クーンツ三作目。
……で思うのだが、もしかしてこの作家はひたすらこのパターンなのか?
初クーンツが「コールド・ファイア」、二作目が「ウォッチャーズ」、そして三作目がこれ。
たまたま三作、似たような傾向のものを読んだだけなんだろうか。
◎苦労して育った・悩み多き主人公が
◎自分が悪いわけでもないのに、強大な敵に追われる身となり
◎最愛の人と出会い
◎善良な人々の手助けを受けつつ
◎敵をやっつけ、ハッピーエンド。
面白くない、というわけではないんだけど。でも3作目ともなると「またこれかい?」と首を傾げたくなる。
いや、ワンパターンが全てきらいなわけではないのだけれどね。
でもシリーズ物でもないのに、ここまでテイストが同じだとなあ……
まあ総じて、読ませる作家ではあると思う。時々まどろっこしくてちょっと飛ばしたけど。
で、泣ける部分も、ラブラブもちゃんと用意していて、キャラクターもけっこう魅力的。
(売れどころを分かってる感じだなー。)
今回のライトニングでは、双子のキャラクターが良かった。
しかし「ふーん」で終わってしまう。感情移入が出来ない。どうも、紙芝居を見ているような気分。
紙芝居は紙芝居的に良さはあるけれど、没入はなかなか出来ませんよね。
そもそもサスペンス(ホラー?スリラー?)って、わたしは好きだったろうか。
ジャンル名で読むわけではないので、あんまりサスペンスっぽくない本作が、
「サスペンスだから」嫌いということもないはずだが、こういう勢いで押す類はなー。
あまり魅力を感じない・のだろう・きっと。
ま、ダ・ヴィンチ・コードあたりと違って、ご都合主義が気になるということはなかった。

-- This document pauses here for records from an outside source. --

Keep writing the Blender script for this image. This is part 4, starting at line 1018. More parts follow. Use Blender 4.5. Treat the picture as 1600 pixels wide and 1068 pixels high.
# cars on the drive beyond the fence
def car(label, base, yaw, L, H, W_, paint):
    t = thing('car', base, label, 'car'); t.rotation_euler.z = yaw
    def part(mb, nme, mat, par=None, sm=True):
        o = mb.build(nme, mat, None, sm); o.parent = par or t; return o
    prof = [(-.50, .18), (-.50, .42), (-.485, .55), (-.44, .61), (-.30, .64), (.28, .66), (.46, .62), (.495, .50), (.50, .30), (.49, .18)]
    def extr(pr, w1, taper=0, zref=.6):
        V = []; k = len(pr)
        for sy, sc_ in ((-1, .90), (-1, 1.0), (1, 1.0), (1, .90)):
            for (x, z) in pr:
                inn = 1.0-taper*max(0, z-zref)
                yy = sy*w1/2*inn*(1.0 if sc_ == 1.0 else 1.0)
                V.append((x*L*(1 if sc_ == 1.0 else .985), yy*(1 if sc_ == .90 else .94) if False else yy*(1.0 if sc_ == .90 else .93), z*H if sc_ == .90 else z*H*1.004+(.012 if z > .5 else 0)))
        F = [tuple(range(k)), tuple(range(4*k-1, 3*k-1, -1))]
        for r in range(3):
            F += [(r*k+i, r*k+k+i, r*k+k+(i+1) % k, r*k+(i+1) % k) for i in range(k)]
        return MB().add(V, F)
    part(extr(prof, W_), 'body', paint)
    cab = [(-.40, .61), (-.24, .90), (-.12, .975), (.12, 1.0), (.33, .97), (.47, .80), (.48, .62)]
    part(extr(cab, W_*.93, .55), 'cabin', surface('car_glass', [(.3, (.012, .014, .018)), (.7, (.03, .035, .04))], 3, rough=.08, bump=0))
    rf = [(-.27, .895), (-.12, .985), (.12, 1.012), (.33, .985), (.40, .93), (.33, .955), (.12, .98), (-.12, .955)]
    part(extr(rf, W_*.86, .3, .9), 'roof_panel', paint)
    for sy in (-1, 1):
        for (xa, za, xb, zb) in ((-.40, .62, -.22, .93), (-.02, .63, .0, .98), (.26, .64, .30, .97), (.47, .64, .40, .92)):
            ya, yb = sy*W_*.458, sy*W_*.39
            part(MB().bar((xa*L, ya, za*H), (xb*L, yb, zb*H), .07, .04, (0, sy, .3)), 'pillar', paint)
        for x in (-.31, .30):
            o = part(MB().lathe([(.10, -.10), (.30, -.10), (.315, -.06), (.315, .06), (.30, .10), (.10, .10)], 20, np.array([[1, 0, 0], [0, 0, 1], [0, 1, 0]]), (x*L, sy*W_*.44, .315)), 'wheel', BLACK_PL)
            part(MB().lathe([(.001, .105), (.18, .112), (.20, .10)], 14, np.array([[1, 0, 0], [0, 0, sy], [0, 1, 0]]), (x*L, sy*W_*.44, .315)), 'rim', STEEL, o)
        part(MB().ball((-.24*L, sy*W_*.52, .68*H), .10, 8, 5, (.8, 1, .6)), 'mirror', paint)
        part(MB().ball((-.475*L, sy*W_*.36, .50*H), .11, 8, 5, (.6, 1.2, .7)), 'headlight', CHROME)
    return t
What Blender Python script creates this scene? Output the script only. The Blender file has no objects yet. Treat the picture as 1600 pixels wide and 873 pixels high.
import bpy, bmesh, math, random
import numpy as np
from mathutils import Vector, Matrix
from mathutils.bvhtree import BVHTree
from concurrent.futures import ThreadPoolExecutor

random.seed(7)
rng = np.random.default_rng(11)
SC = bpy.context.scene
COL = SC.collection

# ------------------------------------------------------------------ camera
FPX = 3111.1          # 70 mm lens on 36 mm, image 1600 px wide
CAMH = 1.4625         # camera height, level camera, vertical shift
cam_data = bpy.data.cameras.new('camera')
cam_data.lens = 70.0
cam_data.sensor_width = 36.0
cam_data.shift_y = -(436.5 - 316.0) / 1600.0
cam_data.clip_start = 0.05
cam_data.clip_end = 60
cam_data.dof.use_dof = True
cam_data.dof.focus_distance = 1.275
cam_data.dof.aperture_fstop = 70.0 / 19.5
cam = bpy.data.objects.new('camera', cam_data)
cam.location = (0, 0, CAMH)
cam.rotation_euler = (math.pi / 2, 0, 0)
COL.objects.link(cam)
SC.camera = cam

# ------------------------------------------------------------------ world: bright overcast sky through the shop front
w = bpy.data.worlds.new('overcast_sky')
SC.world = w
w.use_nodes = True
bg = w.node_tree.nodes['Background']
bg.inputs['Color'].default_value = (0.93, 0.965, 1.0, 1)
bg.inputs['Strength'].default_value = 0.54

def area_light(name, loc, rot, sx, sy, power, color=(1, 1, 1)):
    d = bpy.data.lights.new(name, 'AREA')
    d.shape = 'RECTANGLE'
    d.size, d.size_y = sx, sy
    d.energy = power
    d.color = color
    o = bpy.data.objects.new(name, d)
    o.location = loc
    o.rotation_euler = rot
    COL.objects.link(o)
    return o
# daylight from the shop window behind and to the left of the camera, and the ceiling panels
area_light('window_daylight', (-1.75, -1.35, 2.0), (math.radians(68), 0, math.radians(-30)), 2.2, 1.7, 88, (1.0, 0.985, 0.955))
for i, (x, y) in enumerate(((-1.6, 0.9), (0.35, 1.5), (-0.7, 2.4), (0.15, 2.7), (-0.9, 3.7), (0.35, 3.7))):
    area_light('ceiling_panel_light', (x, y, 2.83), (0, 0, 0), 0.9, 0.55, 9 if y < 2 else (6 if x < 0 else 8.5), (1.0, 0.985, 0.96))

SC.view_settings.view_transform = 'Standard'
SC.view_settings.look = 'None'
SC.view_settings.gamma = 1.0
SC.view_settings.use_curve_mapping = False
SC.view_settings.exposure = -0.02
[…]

めんどくさいので、タイムパラドックスの辺りはわりと読み飛ばしたけれど、
一応それなりにルールを考えているのだろうという感じはしたし。
ただ、歴史上の人物をほんのちょっとだけ登場させるのは……どうかなあ。
葉巻好きの人はそれでもなかなか魅力的だったが、口髭の人は……
あそこで登場させたことによって、(しかも魅力的でも印象深くもなかったことによって)
興趣を殺いだ気さえする。蛇足。
三作に共通して言えることだが、話が長すぎるのもなー……
「ライトニング」は一冊だったけど、けっこう上下本も多いから。「ウォッチャーズ」はまだいいとして、
「コールド・ファイア」が二冊である必要はない気がする。
半分か、せめて3分の2くらいに縮めて書いてくれないものだろうか。
でも、クーンツのいいところは、何と言ってもハッピーエンドで終わるところですね。
わたしは正直、バッドエンドの小説の存在意義が今ひとつわからなくて。
めでたしめでたしで終わるからこそ、(日常ではなかなか得られない)解放感があって、
それがフィクションの(一般的な)価値なのではないか。
(他の種類の価値も、もちろんありますけれどね)
これが後味悪い結末ならわたしは絶対読みませんよ。
つまり、読んですっきりする、という意味では、いい作家なのかも。
リストアップしている本はあと何冊かあるけれども、全部読むまでのお付き合いは出来ないかもしれない。
でも、5冊目でようやく「面白かった!」と思った宮部みゆきの例もあることだし、
あと2冊は読んでみようかなー。うん。